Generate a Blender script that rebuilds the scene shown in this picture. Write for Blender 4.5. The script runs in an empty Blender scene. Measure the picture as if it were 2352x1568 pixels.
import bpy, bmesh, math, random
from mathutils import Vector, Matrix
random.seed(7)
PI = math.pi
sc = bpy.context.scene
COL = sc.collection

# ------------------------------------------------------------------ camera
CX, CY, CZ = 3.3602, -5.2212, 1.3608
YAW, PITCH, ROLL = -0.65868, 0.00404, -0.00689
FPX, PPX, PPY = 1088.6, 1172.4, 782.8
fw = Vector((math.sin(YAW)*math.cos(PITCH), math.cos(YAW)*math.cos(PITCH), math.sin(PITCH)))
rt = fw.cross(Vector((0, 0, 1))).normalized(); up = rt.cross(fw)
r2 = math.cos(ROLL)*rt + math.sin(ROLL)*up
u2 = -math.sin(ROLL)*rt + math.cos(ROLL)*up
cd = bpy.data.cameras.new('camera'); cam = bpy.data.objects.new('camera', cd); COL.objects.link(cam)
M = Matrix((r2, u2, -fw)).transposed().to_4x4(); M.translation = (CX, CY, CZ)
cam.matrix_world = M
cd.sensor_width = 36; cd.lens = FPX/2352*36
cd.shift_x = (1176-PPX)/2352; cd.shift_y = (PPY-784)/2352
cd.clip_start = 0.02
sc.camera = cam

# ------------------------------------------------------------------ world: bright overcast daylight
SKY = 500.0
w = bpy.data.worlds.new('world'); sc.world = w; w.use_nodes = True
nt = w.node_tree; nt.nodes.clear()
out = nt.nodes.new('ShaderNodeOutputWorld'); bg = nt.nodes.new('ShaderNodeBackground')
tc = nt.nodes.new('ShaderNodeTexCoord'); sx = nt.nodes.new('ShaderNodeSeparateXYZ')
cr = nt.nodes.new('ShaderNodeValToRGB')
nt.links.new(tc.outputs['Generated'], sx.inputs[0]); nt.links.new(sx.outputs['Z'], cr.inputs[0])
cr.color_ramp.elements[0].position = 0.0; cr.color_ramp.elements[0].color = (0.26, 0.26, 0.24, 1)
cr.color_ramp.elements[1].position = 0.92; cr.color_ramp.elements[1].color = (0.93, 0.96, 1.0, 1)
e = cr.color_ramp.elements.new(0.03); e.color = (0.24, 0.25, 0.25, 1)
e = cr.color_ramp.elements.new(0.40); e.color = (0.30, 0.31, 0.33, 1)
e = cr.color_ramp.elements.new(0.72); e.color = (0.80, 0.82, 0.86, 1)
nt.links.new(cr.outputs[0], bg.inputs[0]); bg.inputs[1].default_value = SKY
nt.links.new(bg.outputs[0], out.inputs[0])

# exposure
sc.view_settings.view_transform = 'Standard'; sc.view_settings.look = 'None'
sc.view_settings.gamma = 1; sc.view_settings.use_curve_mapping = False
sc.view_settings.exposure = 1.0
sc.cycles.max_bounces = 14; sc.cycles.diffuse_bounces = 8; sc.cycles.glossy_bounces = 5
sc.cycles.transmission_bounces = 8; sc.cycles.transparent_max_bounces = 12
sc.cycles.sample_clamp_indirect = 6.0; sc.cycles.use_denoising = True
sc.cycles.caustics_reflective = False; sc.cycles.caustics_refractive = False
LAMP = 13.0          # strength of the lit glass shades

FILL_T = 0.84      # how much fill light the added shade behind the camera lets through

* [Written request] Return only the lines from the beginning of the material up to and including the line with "COL = sc.collection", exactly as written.

* [Written solution]
Generate a Blender script that rebuilds the scene shown in this picture. Write for Blender 4.5. The script runs in an empty Blender scene. Measure the picture as if it were 2352x1568 pixels.
import bpy, bmesh, math, random
from mathutils import Vector, Matrix
random.seed(7)
PI = math.pi
sc = bpy.context.scene
COL = sc.collection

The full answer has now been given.